======== Recorded information ========
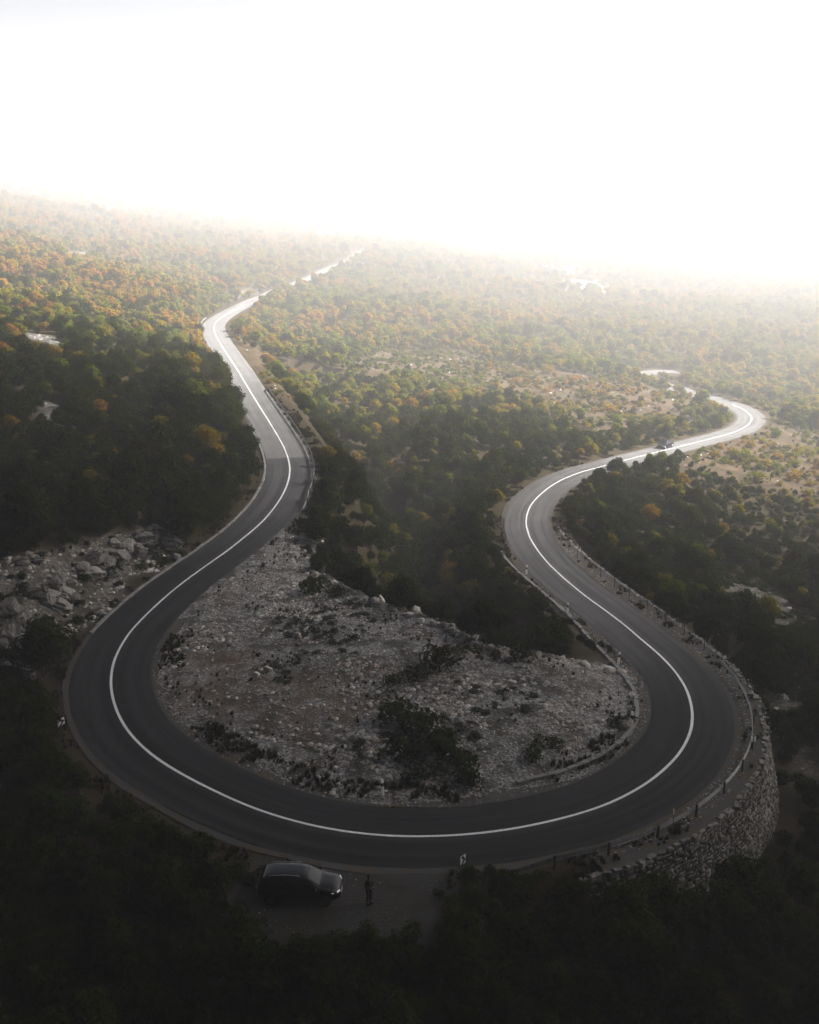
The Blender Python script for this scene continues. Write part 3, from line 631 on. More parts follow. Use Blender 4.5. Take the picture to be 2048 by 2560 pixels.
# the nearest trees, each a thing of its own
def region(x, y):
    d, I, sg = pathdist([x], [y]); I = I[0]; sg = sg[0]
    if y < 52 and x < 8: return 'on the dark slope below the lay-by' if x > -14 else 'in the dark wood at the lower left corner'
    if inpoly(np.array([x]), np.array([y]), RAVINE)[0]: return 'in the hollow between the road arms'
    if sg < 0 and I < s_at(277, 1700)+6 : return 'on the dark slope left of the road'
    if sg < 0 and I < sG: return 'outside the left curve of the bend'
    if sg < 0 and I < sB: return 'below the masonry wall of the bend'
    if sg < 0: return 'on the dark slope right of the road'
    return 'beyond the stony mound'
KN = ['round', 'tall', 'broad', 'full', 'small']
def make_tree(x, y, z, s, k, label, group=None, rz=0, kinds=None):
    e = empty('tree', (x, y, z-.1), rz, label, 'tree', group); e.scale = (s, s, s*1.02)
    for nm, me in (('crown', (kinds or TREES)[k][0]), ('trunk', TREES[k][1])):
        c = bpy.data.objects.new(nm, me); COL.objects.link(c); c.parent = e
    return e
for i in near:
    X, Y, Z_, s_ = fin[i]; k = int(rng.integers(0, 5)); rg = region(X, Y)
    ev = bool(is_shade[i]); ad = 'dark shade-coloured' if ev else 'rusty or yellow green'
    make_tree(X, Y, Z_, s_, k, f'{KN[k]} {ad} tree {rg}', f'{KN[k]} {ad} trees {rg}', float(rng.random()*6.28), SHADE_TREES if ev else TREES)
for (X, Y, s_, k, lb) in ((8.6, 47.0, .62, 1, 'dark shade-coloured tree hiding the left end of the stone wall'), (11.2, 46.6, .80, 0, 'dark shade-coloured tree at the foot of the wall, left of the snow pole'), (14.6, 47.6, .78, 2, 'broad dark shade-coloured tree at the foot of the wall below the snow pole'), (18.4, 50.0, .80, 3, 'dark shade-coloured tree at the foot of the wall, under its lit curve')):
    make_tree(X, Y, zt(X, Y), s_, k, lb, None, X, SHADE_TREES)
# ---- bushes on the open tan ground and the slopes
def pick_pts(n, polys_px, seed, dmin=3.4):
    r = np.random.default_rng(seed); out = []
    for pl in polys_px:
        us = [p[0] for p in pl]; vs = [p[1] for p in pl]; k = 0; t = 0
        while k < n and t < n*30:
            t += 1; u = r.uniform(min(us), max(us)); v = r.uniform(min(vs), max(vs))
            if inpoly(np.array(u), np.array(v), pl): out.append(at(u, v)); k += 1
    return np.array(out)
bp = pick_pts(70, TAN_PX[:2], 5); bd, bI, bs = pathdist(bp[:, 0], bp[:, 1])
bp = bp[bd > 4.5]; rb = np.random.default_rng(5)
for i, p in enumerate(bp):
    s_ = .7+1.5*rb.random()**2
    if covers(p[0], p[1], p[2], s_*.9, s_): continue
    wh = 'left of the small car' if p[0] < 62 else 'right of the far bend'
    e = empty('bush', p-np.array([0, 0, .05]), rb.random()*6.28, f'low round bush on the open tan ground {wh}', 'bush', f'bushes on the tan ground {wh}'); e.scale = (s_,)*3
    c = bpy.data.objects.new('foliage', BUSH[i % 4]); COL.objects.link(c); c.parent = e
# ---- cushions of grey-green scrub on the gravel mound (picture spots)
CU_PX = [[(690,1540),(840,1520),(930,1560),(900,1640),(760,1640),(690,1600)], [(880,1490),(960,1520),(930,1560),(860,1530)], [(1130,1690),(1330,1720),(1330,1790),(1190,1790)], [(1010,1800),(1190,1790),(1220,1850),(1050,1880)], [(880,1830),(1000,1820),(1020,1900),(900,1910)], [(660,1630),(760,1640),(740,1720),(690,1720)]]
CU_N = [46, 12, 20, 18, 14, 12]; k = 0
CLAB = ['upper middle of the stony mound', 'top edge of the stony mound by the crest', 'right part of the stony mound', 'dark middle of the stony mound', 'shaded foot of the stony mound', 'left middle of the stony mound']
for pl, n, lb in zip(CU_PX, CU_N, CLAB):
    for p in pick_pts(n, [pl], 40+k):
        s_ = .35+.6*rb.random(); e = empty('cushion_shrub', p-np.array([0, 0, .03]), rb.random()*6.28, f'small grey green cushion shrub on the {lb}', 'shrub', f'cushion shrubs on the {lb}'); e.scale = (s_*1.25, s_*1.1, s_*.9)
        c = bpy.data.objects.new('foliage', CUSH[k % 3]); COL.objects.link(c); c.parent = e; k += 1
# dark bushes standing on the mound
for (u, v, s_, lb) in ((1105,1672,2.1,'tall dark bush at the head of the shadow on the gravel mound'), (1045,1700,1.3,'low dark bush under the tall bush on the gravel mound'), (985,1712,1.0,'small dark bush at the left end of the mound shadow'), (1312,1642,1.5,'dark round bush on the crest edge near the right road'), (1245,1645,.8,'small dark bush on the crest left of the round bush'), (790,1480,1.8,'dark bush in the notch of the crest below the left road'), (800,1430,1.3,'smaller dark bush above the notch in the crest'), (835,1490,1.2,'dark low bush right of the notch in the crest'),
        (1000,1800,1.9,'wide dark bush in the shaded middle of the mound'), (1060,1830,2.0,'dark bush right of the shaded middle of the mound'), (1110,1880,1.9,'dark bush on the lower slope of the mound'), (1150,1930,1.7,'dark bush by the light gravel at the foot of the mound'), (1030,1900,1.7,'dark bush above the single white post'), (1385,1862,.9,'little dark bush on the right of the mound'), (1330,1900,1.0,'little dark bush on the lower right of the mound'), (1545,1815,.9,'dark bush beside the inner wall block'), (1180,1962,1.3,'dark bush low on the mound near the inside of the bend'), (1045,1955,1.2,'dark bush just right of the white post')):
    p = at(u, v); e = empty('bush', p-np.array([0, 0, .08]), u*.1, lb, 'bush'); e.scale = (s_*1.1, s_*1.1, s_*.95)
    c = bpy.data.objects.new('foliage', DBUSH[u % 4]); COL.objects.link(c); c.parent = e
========
======== Recorded information ========
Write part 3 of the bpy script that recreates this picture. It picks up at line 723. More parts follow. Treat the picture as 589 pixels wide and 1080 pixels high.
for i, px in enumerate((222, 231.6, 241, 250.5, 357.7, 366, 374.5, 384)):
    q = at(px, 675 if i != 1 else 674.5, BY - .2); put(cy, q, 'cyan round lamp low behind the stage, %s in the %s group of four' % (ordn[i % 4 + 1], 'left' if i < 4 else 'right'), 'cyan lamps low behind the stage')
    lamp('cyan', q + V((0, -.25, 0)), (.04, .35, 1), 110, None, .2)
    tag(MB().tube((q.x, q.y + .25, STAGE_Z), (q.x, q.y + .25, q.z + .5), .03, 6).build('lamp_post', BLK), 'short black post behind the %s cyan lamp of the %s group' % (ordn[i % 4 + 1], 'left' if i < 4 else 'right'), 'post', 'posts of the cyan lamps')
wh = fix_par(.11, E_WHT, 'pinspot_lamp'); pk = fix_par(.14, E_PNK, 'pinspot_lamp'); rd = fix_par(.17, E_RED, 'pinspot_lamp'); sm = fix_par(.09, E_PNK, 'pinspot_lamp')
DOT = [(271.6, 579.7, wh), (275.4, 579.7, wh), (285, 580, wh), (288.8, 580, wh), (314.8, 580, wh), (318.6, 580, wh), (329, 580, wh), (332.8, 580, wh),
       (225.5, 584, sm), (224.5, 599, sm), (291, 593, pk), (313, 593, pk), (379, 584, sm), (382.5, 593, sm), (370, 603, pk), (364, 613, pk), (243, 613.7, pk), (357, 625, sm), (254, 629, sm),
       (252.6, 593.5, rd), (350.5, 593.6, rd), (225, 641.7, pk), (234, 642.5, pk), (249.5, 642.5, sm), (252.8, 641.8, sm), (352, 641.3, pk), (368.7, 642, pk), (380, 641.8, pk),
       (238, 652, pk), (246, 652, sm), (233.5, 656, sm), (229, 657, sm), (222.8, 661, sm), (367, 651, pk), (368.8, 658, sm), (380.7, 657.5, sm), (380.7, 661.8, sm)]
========
======== Recorded information ========
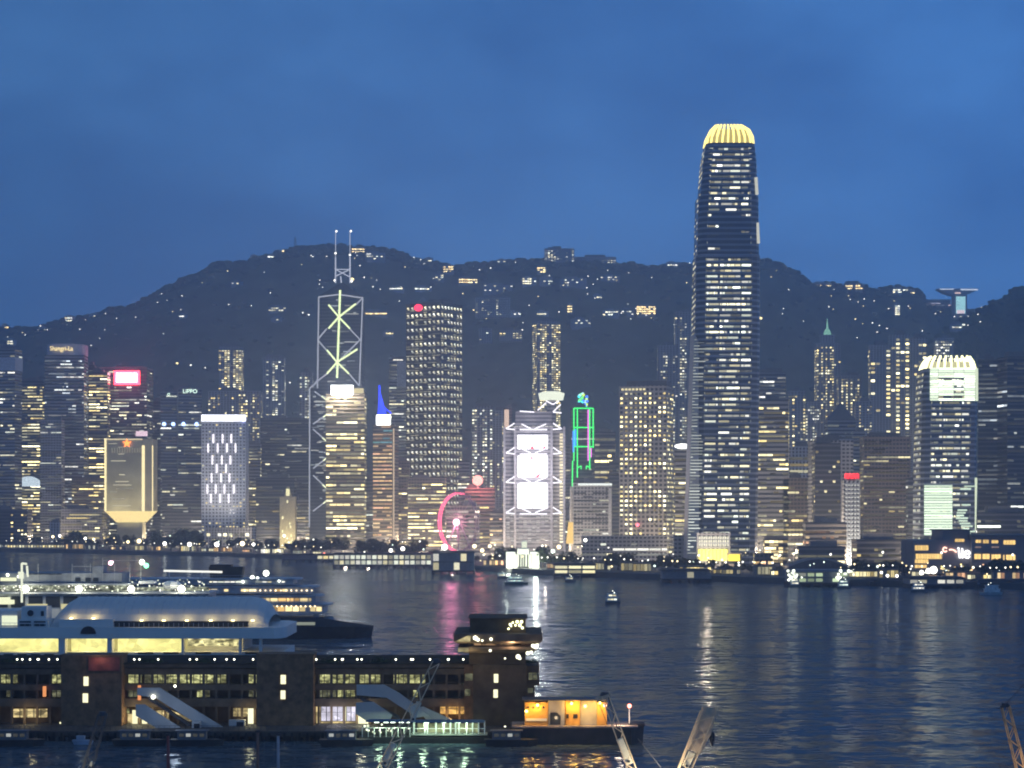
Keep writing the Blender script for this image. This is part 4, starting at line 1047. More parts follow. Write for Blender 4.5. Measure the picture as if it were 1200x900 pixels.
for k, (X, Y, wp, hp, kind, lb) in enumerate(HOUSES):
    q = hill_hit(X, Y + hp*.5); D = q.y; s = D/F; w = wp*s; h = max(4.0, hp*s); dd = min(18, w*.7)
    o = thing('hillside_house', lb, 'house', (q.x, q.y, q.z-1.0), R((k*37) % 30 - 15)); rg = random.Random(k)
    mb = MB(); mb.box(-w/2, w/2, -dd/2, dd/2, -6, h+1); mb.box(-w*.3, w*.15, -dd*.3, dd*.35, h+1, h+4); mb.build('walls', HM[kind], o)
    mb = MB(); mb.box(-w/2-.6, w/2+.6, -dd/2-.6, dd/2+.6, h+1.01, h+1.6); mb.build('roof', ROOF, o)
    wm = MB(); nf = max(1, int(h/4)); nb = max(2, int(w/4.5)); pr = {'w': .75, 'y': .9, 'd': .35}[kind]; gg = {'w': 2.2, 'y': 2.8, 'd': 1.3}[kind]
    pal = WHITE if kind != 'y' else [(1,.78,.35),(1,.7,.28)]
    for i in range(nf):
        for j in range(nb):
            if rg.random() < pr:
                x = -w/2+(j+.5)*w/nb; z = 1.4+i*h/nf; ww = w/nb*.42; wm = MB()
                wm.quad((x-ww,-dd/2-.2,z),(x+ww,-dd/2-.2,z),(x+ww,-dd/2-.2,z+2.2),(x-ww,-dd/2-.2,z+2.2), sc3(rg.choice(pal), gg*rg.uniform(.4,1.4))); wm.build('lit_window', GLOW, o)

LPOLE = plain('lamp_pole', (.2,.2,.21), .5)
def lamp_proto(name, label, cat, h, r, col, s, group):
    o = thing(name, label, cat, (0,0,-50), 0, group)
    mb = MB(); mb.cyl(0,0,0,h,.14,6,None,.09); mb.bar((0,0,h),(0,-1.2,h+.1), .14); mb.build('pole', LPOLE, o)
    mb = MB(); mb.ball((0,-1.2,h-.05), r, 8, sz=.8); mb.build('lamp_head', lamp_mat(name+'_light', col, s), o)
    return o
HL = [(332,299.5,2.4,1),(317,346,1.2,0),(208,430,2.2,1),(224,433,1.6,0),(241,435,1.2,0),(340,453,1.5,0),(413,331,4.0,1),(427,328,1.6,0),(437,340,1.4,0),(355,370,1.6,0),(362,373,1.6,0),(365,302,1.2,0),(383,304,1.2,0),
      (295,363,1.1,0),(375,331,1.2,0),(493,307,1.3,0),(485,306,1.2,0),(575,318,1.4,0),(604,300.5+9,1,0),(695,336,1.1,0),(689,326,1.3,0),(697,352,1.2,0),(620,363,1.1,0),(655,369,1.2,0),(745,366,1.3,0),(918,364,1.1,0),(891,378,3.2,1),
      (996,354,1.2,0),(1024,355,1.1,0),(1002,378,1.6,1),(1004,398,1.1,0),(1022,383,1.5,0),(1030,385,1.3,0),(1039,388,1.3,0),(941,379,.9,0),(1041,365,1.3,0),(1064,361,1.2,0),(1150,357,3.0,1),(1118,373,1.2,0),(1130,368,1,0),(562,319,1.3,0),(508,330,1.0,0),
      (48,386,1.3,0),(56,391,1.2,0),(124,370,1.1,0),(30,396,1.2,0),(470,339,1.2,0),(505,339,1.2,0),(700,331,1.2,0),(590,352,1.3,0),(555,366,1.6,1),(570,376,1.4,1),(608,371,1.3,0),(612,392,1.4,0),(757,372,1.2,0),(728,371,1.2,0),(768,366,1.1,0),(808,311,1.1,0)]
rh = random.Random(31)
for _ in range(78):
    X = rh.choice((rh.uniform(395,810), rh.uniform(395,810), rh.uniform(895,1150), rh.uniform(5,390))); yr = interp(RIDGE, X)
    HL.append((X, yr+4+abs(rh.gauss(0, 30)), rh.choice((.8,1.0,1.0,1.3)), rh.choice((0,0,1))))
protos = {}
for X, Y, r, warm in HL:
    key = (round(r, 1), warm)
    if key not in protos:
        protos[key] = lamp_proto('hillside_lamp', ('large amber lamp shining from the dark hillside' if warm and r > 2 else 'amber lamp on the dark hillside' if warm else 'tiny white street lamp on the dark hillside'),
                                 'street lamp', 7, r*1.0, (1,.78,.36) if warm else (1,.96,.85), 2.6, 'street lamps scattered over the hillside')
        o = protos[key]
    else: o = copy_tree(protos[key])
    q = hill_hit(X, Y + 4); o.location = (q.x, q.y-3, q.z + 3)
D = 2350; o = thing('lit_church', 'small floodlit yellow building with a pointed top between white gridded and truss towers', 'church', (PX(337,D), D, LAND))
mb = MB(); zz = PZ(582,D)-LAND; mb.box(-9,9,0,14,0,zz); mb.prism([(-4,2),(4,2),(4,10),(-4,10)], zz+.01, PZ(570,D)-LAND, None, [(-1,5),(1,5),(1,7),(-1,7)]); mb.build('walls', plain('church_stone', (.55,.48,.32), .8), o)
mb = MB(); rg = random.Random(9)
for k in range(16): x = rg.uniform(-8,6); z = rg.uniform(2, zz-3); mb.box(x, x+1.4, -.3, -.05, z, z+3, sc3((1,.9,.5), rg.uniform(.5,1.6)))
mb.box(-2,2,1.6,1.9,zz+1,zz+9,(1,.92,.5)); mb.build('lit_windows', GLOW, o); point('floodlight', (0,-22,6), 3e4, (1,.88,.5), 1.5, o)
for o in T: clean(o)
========
* Aim *
In the listing above, find the line with "Keep writing the" and the line with "wm.build('lit_window', GLOW, o)". Output those two lines and every line between them, exactly as written.

* Exercise solution *
Keep writing the Blender script for this image. This is part 4, starting at line 1047. More parts follow. Write for Blender 4.5. Measure the picture as if it were 1200x900 pixels.
for k, (X, Y, wp, hp, kind, lb) in enumerate(HOUSES):
    q = hill_hit(X, Y + hp*.5); D = q.y; s = D/F; w = wp*s; h = max(4.0, hp*s); dd = min(18, w*.7)
    o = thing('hillside_house', lb, 'house', (q.x, q.y, q.z-1.0), R((k*37) % 30 - 15)); rg = random.Random(k)
    mb = MB(); mb.box(-w/2, w/2, -dd/2, dd/2, -6, h+1); mb.box(-w*.3, w*.15, -dd*.3, dd*.35, h+1, h+4); mb.build('walls', HM[kind], o)
    mb = MB(); mb.box(-w/2-.6, w/2+.6, -dd/2-.6, dd/2+.6, h+1.01, h+1.6); mb.build('roof', ROOF, o)
    wm = MB(); nf = max(1, int(h/4)); nb = max(2, int(w/4.5)); pr = {'w': .75, 'y': .9, 'd': .35}[kind]; gg = {'w': 2.2, 'y': 2.8, 'd': 1.3}[kind]
    pal = WHITE if kind != 'y' else [(1,.78,.35),(1,.7,.28)]
    for i in range(nf):
        for j in range(nb):
            if rg.random() < pr:
                x = -w/2+(j+.5)*w/nb; z = 1.4+i*h/nf; ww = w/nb*.42; wm = MB()
                wm.quad((x-ww,-dd/2-.2,z),(x+ww,-dd/2-.2,z),(x+ww,-dd/2-.2,z+2.2),(x-ww,-dd/2-.2,z+2.2), sc3(rg.choice(pal), gg*rg.uniform(.4,1.4))); wm.build('lit_window', GLOW, o)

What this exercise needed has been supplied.